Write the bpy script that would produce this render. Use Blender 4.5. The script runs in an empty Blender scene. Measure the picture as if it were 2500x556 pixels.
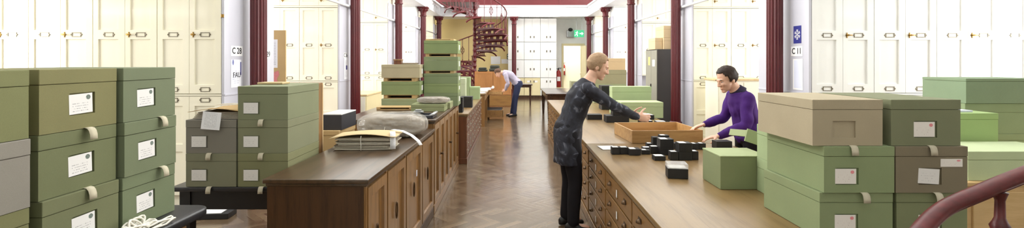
import bpy, bmesh, math, random
from mathutils import Vector, Matrix, Euler
R = random.Random(7)
SC = bpy.context.scene
COL = SC.collection
EYE = 1.60
PI = math.pi

# ------------------------------------------------------------------ materials
def lin(c):
    c = c / 255.0
    return c / 12.92 if c <= 0.04045 else ((c + 0.055) / 1.055) ** 2.4
def rgb(r, g, b):
    return (lin(r), lin(g), lin(b), 1.0)

class NT:
    def __init__(s, name):
        s.m = bpy.data.materials.new(name); s.m.use_nodes = True
        s.t = s.m.node_tree; s.b = s.t.nodes['Principled BSDF']
    def n(s, typ, **kw):
        x = s.t.nodes.new(typ)
        for k, v in kw.items(): setattr(x, k, v)
        return x
    def l(s, a, b): s.t.links.new(a, b)
    def math(s, op, a, b=None, c=None):
        x = s.n('ShaderNodeMath', operation=op)
        for i, v in enumerate((a, b, c)):
            if v is None: continue
            if isinstance(v, (int, float)): x.inputs[i].default_value = v
            else: s.l(v, x.inputs[i])
        return x.outputs[0]
    def ramp(s, fac, stops):
        x = s.n('ShaderNodeValToRGB'); e = x.color_ramp.elements
        while len(e) < len(stops): e.new(0.5)
        for k, (p, c) in enumerate(stops): e[k].position = p; e[k].color = c
        s.l(fac, x.inputs[0]); return x.outputs[0]
    def coord(s, kind='Object', scale=(1, 1, 1)):
        tc = s.n('ShaderNodeTexCoord'); mp = s.n('ShaderNodeMapping')
        mp.inputs['Scale'].default_value = scale
        s.l(tc.outputs[kind], mp.inputs[0]); return mp.outputs[0]
    def noise(s, vec, scale, detail=3, rough=.5):
        x = s.n('ShaderNodeTexNoise'); x.inputs['Scale'].default_value = scale
        x.inputs['Detail'].default_value = detail; x.inputs['Roughness'].default_value = rough
        s.l(vec, x.inputs['Vector']); return x.outputs[0]
    def bump(s, h, strength=.1, dist=.01):
        x = s.n('ShaderNodeBump'); x.inputs['Strength'].default_value = strength
        x.inputs['Distance'].default_value = dist
        s.l(h, x.inputs['Height']); s.l(x.outputs[0], s.b.inputs['Normal'])
    def set(s, **kw):
        for k, v in kw.items(): s.b.inputs[k].default_value = v
        return s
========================
Aim of the exercise: Retype the whole listing, keeping every line identical and omitting all pictures.

Exercise result:
Write the bpy script that would produce this render. Use Blender 4.5. The script runs in an empty Blender scene. Measure the picture as if it were 2500x556 pixels.
import bpy, bmesh, math, random
from mathutils import Vector, Matrix, Euler
R = random.Random(7)
SC = bpy.context.scene
COL = SC.collection
EYE = 1.60
PI = math.pi

# ------------------------------------------------------------------ materials
def lin(c):
    c = c / 255.0
    return c / 12.92 if c <= 0.04045 else ((c + 0.055) / 1.055) ** 2.4
def rgb(r, g, b):
    return (lin(r), lin(g), lin(b), 1.0)

class NT:
    def __init__(s, name):
        s.m = bpy.data.materials.new(name); s.m.use_nodes = True
        s.t = s.m.node_tree; s.b = s.t.nodes['Principled BSDF']
    def n(s, typ, **kw):
        x = s.t.nodes.new(typ)
        for k, v in kw.items(): setattr(x, k, v)
        return x
    def l(s, a, b): s.t.links.new(a, b)
    def math(s, op, a, b=None, c=None):
        x = s.n('ShaderNodeMath', operation=op)
        for i, v in enumerate((a, b, c)):
            if v is None: continue
            if isinstance(v, (int, float)): x.inputs[i].default_value = v
            else: s.l(v, x.inputs[i])
        return x.outputs[0]
    def ramp(s, fac, stops):
        x = s.n('ShaderNodeValToRGB'); e = x.color_ramp.elements
        while len(e) < len(stops): e.new(0.5)
        for k, (p, c) in enumerate(stops): e[k].position = p; e[k].color = c
        s.l(fac, x.inputs[0]); return x.outputs[0]
    def coord(s, kind='Object', scale=(1, 1, 1)):
        tc = s.n('ShaderNodeTexCoord'); mp = s.n('ShaderNodeMapping')
        mp.inputs['Scale'].default_value = scale
        s.l(tc.outputs[kind], mp.inputs[0]); return mp.outputs[0]
    def noise(s, vec, scale, detail=3, rough=.5):
        x = s.n('ShaderNodeTexNoise'); x.inputs['Scale'].default_value = scale
        x.inputs['Detail'].default_value = detail; x.inputs['Roughness'].default_value = rough
        s.l(vec, x.inputs['Vector']); return x.outputs[0]
    def bump(s, h, strength=.1, dist=.01):
        x = s.n('ShaderNodeBump'); x.inputs['Strength'].default_value = strength
        x.inputs['Distance'].default_value = dist
        s.l(h, x.inputs['Height']); s.l(x.outputs[0], s.b.inputs['Normal'])
    def set(s, **kw):
        for k, v in kw.items(): s.b.inputs[k].default_value = v
        return s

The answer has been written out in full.